[TASK INSTRUCTIONS]: The data below must be copied in full and without any change.

[MATERIAL FOR THIS EXERCISE]:
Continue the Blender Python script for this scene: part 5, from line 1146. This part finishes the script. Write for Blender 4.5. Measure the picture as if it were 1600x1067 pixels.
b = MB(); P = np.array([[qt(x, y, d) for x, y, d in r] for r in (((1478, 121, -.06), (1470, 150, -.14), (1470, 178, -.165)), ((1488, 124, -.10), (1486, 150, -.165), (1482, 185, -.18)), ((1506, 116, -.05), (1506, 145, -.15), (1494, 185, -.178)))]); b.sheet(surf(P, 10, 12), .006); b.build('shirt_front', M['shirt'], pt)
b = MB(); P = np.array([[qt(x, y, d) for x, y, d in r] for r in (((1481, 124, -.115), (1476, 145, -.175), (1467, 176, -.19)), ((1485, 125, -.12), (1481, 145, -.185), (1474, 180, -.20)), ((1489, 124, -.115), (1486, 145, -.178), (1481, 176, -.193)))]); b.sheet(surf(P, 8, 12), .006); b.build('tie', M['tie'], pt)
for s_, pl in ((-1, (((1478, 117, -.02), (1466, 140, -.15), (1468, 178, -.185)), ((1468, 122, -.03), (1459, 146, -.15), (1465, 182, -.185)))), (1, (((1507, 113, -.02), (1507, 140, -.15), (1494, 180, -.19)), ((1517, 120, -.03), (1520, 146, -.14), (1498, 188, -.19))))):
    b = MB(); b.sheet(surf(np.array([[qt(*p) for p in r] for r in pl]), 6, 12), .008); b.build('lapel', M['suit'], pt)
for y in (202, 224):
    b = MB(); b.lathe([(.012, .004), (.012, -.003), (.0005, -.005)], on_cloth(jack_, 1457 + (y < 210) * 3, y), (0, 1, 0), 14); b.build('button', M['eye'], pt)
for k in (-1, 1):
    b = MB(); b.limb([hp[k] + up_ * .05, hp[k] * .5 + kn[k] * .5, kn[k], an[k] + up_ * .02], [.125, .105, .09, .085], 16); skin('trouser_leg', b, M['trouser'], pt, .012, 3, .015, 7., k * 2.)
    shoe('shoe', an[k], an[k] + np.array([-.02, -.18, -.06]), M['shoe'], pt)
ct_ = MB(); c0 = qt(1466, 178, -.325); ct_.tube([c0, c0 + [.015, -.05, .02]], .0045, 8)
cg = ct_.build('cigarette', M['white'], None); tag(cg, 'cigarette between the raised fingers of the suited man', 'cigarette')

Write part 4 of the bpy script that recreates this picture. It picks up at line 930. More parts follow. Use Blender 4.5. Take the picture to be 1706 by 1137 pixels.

[RESPONSE TO THIS EXERCISE]:
Continue the Blender Python script for this scene: part 5, from line 1146. This part finishes the script. Write for Blender 4.5. Measure the picture as if it were 1600x1067 pixels.
b = MB(); P = np.array([[qt(x, y, d) for x, y, d in r] for r in (((1478, 121, -.06), (1470, 150, -.14), (1470, 178, -.165)), ((1488, 124, -.10), (1486, 150, -.165), (1482, 185, -.18)), ((1506, 116, -.05), (1506, 145, -.15), (1494, 185, -.178)))]); b.sheet(surf(P, 10, 12), .006); b.build('shirt_front', M['shirt'], pt)
b = MB(); P = np.array([[qt(x, y, d) for x, y, d in r] for r in (((1481, 124, -.115), (1476, 145, -.175), (1467, 176, -.19)), ((1485, 125, -.12), (1481, 145, -.185), (1474, 180, -.20)), ((1489, 124, -.115), (1486, 145, -.178), (1481, 176, -.193)))]); b.sheet(surf(P, 8, 12), .006); b.build('tie', M['tie'], pt)
for s_, pl in ((-1, (((1478, 117, -.02), (1466, 140, -.15), (1468, 178, -.185)), ((1468, 122, -.03), (1459, 146, -.15), (1465, 182, -.185)))), (1, (((1507, 113, -.02), (1507, 140, -.15), (1494, 180, -.19)), ((1517, 120, -.03), (1520, 146, -.14), (1498, 188, -.19))))):
    b = MB(); b.sheet(surf(np.array([[qt(*p) for p in r] for r in pl]), 6, 12), .008); b.build('lapel', M['suit'], pt)
for y in (202, 224):
    b = MB(); b.lathe([(.012, .004), (.012, -.003), (.0005, -.005)], on_cloth(jack_, 1457 + (y < 210) * 3, y), (0, 1, 0), 14); b.build('button', M['eye'], pt)
for k in (-1, 1):
    b = MB(); b.limb([hp[k] + up_ * .05, hp[k] * .5 + kn[k] * .5, kn[k], an[k] + up_ * .02], [.125, .105, .09, .085], 16); skin('trouser_leg', b, M['trouser'], pt, .012, 3, .015, 7., k * 2.)
    shoe('shoe', an[k], an[k] + np.array([-.02, -.18, -.06]), M['shoe'], pt)
ct_ = MB(); c0 = qt(1466, 178, -.325); ct_.tube([c0, c0 + [.015, -.05, .02]], .0045, 8)
cg = ct_.build('cigarette', M['white'], None); tag(cg, 'cigarette between the raised fingers of the suited man', 'cigarette')

Write part 4 of the bpy script that recreates this picture. It picks up at line 930. More parts follow. Use Blender 4.5. Take the picture to be 1706 by 1137 pixels.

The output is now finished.